- _Provided material_:

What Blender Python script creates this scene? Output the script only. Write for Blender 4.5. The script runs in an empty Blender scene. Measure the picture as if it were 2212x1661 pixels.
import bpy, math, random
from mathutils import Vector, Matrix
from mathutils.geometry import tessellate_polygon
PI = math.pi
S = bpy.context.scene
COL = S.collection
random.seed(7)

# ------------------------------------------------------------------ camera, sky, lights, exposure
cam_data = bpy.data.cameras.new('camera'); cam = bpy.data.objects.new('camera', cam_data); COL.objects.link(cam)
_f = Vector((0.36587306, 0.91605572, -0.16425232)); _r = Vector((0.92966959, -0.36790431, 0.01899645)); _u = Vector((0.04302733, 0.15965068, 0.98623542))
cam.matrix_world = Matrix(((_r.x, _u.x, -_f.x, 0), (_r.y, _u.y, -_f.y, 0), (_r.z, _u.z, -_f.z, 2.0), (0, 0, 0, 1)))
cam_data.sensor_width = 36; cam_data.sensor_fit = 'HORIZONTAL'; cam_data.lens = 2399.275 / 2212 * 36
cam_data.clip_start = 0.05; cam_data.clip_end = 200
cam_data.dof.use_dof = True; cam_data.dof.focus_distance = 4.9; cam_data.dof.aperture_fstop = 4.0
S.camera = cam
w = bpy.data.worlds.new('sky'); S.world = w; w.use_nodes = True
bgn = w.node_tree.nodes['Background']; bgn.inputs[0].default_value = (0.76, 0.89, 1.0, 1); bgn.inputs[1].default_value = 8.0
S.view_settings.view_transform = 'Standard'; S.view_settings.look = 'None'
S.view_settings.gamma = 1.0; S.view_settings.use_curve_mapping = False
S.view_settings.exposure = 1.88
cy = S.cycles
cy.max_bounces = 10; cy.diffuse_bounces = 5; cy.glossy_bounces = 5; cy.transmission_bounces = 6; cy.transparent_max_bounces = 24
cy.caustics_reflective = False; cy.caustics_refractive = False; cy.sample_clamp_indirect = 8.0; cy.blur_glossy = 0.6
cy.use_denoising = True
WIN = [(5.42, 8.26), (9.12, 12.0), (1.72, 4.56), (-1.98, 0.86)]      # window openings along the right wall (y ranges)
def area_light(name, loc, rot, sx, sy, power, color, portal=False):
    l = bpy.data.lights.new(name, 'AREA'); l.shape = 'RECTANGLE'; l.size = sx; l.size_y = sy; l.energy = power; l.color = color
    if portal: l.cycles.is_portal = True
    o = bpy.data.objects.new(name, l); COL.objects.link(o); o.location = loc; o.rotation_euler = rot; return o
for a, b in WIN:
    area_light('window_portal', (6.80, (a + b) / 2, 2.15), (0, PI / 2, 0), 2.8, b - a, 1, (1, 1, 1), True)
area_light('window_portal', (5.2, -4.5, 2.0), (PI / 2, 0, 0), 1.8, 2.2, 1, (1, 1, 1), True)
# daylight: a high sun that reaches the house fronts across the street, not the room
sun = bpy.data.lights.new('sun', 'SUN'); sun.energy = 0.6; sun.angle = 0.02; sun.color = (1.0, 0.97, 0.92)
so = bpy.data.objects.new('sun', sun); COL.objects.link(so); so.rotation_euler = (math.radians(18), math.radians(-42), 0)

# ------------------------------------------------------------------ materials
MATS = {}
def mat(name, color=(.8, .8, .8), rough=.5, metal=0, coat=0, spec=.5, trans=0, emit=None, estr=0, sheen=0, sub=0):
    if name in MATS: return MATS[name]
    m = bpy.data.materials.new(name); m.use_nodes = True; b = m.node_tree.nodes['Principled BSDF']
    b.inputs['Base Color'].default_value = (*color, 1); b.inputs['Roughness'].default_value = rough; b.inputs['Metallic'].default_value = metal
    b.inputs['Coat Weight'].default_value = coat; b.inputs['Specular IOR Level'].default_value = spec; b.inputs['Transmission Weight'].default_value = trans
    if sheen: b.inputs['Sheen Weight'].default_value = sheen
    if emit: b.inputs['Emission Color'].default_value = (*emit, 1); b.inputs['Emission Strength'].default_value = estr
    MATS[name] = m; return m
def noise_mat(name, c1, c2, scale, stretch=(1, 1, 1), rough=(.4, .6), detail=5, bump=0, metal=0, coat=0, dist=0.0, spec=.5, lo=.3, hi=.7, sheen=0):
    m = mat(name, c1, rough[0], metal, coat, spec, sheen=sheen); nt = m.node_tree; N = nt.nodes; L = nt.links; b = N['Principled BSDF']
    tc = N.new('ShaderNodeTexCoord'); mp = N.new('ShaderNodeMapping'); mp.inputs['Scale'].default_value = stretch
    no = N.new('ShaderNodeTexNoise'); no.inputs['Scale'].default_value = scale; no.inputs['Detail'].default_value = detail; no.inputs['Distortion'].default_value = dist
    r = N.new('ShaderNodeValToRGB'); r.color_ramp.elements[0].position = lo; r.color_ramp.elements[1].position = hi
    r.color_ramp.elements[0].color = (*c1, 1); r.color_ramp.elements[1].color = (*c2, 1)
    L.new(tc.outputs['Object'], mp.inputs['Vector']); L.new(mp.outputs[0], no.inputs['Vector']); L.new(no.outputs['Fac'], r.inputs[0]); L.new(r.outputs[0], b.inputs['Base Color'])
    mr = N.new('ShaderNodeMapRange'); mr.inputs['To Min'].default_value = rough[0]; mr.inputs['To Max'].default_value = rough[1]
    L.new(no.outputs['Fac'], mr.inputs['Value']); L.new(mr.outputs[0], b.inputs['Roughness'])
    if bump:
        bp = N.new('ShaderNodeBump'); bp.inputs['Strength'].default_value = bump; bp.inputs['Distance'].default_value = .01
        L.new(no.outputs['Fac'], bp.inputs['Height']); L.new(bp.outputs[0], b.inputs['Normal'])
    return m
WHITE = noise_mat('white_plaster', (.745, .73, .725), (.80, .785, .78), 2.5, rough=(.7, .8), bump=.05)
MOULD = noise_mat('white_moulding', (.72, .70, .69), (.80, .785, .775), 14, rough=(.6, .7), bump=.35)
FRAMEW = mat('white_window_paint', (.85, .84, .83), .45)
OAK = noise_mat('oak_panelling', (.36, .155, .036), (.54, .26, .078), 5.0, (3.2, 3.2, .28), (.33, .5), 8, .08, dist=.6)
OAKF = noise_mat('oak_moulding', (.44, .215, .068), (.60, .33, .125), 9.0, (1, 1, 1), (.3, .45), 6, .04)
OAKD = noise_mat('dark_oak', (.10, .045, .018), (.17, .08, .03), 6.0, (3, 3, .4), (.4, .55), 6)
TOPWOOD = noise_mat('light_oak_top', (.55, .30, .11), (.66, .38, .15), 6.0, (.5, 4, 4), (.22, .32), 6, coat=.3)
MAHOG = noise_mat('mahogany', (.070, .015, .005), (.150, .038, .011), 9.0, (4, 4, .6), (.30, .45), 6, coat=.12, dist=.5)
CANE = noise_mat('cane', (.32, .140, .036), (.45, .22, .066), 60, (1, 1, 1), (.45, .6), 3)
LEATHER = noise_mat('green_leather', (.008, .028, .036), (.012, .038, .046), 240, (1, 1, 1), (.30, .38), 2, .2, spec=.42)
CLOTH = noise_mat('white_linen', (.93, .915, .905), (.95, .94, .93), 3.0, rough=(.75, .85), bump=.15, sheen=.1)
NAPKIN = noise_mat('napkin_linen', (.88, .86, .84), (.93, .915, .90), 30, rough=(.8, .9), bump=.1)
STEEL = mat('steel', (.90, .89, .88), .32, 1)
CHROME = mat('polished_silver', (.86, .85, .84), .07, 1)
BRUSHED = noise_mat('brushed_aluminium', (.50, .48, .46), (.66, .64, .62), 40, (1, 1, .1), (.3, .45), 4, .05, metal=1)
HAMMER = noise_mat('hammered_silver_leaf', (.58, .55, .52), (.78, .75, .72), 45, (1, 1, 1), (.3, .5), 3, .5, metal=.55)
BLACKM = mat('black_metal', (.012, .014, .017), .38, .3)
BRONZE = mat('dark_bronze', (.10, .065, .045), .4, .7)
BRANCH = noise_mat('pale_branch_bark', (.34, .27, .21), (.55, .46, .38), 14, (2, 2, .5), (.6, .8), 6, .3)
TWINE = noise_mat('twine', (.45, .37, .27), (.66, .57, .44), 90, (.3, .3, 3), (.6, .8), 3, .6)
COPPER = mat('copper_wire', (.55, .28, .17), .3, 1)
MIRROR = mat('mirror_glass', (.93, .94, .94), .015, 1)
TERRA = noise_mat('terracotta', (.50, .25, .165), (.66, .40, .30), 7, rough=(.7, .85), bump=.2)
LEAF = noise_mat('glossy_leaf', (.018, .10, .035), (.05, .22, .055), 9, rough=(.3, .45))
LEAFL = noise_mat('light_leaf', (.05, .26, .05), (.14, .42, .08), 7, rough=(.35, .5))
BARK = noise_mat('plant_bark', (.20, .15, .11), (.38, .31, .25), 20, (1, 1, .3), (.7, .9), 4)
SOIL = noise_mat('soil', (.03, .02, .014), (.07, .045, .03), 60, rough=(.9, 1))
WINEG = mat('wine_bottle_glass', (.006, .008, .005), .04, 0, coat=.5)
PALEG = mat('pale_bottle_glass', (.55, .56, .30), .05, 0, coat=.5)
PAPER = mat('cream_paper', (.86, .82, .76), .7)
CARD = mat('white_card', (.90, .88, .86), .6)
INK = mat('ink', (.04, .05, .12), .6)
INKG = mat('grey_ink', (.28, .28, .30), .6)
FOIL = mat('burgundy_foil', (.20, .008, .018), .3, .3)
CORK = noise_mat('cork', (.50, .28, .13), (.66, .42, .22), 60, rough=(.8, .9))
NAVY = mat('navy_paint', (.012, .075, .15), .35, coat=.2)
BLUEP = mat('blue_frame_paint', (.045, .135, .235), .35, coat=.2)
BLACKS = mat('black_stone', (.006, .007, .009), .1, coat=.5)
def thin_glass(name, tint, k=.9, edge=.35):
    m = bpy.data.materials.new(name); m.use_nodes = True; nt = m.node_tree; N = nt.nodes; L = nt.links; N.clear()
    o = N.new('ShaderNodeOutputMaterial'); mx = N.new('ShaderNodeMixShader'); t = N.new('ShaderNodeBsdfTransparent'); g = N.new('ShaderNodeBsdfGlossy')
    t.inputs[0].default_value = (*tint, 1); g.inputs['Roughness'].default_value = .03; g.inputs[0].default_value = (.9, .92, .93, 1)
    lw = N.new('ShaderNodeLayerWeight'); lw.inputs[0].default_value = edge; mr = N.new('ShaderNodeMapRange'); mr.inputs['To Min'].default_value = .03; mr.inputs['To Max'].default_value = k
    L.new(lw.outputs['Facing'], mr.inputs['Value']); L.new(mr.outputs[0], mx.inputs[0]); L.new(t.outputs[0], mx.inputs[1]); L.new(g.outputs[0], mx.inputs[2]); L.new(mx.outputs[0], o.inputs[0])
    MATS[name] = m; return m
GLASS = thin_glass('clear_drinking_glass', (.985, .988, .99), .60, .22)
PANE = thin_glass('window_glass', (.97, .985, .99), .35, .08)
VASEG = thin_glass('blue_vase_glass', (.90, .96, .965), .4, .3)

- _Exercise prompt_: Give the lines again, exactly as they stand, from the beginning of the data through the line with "random.seed(7)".

- _Written response_:
What Blender Python script creates this scene? Output the script only. Write for Blender 4.5. The script runs in an empty Blender scene. Measure the picture as if it were 2212x1661 pixels.
import bpy, math, random
from mathutils import Vector, Matrix
from mathutils.geometry import tessellate_polygon
PI = math.pi
S = bpy.context.scene
COL = S.collection
random.seed(7)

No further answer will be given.